[start of GIVEN INFORMATION]
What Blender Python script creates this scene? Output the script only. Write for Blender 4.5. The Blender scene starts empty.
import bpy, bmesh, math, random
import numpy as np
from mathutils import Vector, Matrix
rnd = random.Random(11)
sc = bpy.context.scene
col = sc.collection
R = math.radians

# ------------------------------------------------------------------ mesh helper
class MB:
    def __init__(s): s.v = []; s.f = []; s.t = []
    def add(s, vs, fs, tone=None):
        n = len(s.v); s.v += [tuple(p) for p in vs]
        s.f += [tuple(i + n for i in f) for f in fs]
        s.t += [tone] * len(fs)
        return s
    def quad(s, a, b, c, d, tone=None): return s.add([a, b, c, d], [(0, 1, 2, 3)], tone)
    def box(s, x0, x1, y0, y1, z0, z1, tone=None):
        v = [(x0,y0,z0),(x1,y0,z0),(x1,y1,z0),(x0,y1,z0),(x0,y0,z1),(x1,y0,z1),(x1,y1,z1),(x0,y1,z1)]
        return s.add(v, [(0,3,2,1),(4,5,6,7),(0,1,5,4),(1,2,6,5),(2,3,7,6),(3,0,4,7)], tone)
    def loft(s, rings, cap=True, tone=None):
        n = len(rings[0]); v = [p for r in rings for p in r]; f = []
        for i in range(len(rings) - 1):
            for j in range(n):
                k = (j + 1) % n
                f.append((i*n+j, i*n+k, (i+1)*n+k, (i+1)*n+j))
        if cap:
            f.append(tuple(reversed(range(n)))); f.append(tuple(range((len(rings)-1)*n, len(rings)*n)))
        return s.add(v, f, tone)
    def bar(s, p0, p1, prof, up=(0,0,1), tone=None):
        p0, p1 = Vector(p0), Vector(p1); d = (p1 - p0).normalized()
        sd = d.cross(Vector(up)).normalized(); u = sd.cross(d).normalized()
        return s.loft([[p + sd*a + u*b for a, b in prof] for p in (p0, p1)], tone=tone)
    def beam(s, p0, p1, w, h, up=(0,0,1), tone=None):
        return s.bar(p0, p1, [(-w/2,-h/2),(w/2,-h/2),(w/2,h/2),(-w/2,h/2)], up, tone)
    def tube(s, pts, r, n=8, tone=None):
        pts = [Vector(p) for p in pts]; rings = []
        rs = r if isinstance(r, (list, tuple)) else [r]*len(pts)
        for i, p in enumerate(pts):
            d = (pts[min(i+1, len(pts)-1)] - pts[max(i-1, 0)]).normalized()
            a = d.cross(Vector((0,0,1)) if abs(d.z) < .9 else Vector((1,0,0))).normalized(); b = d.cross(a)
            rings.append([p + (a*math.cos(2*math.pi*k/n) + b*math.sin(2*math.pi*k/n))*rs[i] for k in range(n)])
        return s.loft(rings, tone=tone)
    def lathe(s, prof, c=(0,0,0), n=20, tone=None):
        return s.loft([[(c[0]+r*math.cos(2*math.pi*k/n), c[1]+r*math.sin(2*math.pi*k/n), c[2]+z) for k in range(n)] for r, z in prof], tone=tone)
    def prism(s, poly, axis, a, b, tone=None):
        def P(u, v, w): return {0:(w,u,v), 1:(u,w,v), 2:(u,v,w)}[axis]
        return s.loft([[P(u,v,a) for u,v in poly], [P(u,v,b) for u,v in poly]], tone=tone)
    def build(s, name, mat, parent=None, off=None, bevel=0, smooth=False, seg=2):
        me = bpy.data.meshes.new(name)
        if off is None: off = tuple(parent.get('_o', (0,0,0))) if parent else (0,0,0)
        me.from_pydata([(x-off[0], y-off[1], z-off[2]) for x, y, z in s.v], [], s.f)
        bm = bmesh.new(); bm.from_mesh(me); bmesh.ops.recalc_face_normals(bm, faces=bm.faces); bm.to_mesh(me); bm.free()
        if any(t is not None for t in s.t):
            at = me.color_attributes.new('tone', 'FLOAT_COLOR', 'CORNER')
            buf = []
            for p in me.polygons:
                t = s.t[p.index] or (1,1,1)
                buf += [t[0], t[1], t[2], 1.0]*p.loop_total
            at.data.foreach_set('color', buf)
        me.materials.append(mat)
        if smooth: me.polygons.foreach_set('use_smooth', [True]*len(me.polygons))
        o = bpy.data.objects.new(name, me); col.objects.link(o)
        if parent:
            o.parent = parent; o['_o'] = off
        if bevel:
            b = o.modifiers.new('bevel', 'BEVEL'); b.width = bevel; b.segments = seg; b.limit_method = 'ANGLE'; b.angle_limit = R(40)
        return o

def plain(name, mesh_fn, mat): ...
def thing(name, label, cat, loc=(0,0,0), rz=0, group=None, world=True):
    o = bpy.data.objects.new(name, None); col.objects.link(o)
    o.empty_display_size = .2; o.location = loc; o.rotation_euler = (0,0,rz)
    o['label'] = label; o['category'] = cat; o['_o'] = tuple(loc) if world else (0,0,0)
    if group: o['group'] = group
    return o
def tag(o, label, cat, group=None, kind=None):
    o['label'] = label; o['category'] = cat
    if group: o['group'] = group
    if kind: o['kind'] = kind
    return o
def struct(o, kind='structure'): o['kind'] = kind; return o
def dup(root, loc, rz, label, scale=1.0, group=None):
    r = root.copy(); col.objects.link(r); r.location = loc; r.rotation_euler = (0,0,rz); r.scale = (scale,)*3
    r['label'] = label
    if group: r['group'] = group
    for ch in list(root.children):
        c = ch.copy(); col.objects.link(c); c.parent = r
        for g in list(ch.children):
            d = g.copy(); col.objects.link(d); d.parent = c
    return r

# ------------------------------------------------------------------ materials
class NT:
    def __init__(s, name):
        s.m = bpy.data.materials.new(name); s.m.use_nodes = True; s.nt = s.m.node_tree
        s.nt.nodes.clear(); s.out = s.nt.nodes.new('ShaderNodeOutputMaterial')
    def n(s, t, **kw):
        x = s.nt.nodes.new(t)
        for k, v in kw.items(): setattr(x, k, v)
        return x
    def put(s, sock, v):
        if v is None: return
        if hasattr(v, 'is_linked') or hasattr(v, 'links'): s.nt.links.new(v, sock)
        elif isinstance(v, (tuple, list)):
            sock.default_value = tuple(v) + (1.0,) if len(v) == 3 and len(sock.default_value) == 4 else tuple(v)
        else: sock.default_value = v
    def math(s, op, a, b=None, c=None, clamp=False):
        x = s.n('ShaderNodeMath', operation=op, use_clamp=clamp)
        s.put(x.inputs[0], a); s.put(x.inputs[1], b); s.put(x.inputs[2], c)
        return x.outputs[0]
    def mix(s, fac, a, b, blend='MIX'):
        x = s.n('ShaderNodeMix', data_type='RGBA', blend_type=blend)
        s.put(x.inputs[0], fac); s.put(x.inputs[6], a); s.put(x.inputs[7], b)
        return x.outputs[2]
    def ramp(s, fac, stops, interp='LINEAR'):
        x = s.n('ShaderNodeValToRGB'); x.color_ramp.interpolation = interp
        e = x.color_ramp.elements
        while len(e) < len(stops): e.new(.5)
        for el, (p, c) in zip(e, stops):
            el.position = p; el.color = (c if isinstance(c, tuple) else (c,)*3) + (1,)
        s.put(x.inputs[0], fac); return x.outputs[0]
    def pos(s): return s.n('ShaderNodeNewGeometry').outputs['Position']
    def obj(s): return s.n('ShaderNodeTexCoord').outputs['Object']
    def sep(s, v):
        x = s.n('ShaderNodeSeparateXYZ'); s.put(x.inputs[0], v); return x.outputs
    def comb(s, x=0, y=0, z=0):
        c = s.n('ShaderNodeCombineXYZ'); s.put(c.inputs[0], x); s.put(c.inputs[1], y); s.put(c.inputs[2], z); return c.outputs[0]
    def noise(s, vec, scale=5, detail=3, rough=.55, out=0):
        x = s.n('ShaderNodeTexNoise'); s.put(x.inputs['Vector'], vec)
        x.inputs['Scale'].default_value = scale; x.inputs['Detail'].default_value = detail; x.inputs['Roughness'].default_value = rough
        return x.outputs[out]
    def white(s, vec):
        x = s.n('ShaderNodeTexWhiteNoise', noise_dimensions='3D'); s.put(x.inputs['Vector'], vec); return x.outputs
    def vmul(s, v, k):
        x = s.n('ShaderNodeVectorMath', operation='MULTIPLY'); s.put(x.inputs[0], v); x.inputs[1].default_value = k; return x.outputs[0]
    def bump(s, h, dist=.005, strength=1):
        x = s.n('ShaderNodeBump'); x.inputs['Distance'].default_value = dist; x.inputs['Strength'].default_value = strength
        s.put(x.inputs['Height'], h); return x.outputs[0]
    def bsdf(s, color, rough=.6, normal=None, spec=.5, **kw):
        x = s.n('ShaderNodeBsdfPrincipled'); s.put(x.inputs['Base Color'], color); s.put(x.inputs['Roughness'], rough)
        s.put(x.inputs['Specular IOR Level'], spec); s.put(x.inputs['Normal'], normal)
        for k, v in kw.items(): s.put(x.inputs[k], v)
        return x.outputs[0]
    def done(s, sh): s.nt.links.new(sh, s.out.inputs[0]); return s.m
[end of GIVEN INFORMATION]
EXERCISE TASK: Set down the lines above as they stand, starting with the first line and ending with the line that contains "R = math.radians".

COMPLETE ANSWER:
What Blender Python script creates this scene? Output the script only. Write for Blender 4.5. The Blender scene starts empty.
import bpy, bmesh, math, random
import numpy as np
from mathutils import Vector, Matrix
rnd = random.Random(11)
sc = bpy.context.scene
col = sc.collection
R = math.radians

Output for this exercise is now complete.